One of the suggestion posts made me remember how much fun Aeon of Strife-type maps were in Warcraft 3 (famous ones were Defense of the Ancients and Tides of Blood). I then thought that some ideas from these maps could work to provide a base for a new (recycled? stolen? Whatever.) way to PvP. Before I do that, though, maybe I ought to explain how these maps worked.
Two factions battle it out on an evenly divided map. Each faction has a heavily-fortified main base that constantly pumps out waves of troops whose sole purpose in life is to make a suicide rush towards the main base of the opposing side. These bases cannot be taken solely with the efforts of the constantly produced troops - offensively and defensively the bases are way too powerful. Your character is allied with one faction and your goal is to help your faction obliterate the opposing faction's base. In general, as the game progresses the offense increases much more than the defense eventually allowing enough momentum to let the fully-powered characters and a faction army to overrun the opposing side.
The pathways between the main bases take the form of lanes. You may have three lanes connecting the bases, you may have more - just not one lane. Lanes are large and far enough apart that most offensive spells cannot reach from one lane to another. Lanes have outposts that belong to a faction. These outposts are strong defensively and offensively - in particular, a small number enemy troops wandering alone into an outpost are obliterated. These are also destroyable and may produce troops.
Your characters do not start off at full strength. You gain XP by staying alive and in range of the dying units of the opposing side. When you die, you are automatically resurrected after a certain duration of time (what influences the duration varies depending on the map).
Your character also gets income as the game progresses. Income can be spent on improving your character with both temporary and permanent upgrades (permanent meaning for the duration of the game) or purchasing mercenaries. Some maps allow you to upgrade the power of your faction's constantly-produced troops.
Using the above as a base to make a Guild Wars PvP mode:
Yes, I didn't mention certain gameplay mechanics present in the above - namely those I thought shouldn't be implemented in those maps (like making player characters into one-man siege unit demigods through item whoring, having your kill rate affect your income, etc.).
However, I think we can get something nice and Guild Wars friendly by refining the above.

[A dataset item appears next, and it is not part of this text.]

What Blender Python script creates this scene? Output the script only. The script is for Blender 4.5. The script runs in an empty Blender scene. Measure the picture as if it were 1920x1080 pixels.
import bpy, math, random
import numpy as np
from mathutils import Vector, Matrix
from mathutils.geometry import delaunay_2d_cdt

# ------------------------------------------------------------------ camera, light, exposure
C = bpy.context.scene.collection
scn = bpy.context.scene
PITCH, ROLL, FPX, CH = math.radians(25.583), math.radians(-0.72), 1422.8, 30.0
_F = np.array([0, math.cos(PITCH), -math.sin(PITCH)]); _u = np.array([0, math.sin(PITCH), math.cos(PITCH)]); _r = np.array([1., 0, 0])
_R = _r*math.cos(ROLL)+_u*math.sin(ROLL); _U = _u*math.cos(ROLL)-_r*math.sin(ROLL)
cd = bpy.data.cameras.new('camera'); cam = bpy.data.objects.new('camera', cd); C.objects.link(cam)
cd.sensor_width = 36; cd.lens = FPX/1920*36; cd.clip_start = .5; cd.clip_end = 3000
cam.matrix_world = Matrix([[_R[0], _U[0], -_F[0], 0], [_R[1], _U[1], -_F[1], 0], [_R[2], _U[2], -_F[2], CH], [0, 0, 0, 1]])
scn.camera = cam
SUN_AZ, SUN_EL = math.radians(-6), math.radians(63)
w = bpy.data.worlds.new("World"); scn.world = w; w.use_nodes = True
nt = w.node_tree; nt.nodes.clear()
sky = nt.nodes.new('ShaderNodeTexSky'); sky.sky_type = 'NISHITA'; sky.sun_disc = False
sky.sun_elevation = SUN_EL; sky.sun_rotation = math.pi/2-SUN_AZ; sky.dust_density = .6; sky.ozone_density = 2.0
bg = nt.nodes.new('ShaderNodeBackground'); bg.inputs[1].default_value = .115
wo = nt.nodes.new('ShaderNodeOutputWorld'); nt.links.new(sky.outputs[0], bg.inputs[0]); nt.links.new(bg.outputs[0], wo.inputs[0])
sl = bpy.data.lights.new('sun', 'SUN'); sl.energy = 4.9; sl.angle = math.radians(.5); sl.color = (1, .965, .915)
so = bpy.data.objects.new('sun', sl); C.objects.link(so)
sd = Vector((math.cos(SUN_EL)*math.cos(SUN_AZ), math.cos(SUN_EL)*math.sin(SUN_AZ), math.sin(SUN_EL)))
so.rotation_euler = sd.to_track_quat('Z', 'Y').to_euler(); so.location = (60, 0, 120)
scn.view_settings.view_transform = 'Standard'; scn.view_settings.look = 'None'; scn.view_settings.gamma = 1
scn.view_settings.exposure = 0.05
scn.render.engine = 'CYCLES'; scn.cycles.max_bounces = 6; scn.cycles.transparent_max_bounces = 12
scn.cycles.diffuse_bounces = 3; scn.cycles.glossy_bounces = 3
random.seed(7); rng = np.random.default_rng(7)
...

Because the idea I have in mind involves a large combat map with lanes that all need to be monitored, there has to be some way to shift the view away from your character to another point on the map that the character's faction should be able to see (You know how you can click on a party member's bar while you're dead to see what they're doing? It'd be the same thing, except with certain NPCs available for that viewing).
Bases and outposts would be manned by high-powered NPCs/mages standing in powerful obelisks/mursaat defensive thing/whatever you want. The idea is that these bases would *not* be trivial to take. Ideally, it would require both some large number of faction troops and a few characters to take these down.
Why this idea in the first place?
I'm a big fan of diverse ways of playing. Knowing that PvP is the endgame in Guild Wars, I would like to see more ways through which PvP can be conducted. This one, in particular, would be strategically quite different (not saying better) than the other forms of PvP right now. The inclusion of a) perpetually spawning allied and enemy NPC armies whose power is important in winning the game and b) the need for the players to split up in order to manage all the lanes really changes stuff around. A basic example would be that the effectiveness of fire elementalists skyrockets; another would be that warriors could actually tank usefully.
The gameplay/skill system isn't built for something like this, you'll force people into making builds a certain way...
Yes yes, this idea isn't perfect - personally I'd say it's pretty unrefined and I'm most likely missing quite a few things to make it workable (for example,
how does one easily control buffing/healing of faction troops? I hadn't really thought this one through...). Even if it's not the greatness of Tombs action maybe it can be made into something fun.
Heck, I'd be happy if this post makes some people could think more about possible gameplay ideas that are fun and strategic, yet different enough from the rest of the PvP and PvE.
Congratulations on presenting an overly complicated idea that'll probably never ever be implemented for various reasons.
Yeah, yeah, hush you.
New (or recycled) PvP idea that might be interesting.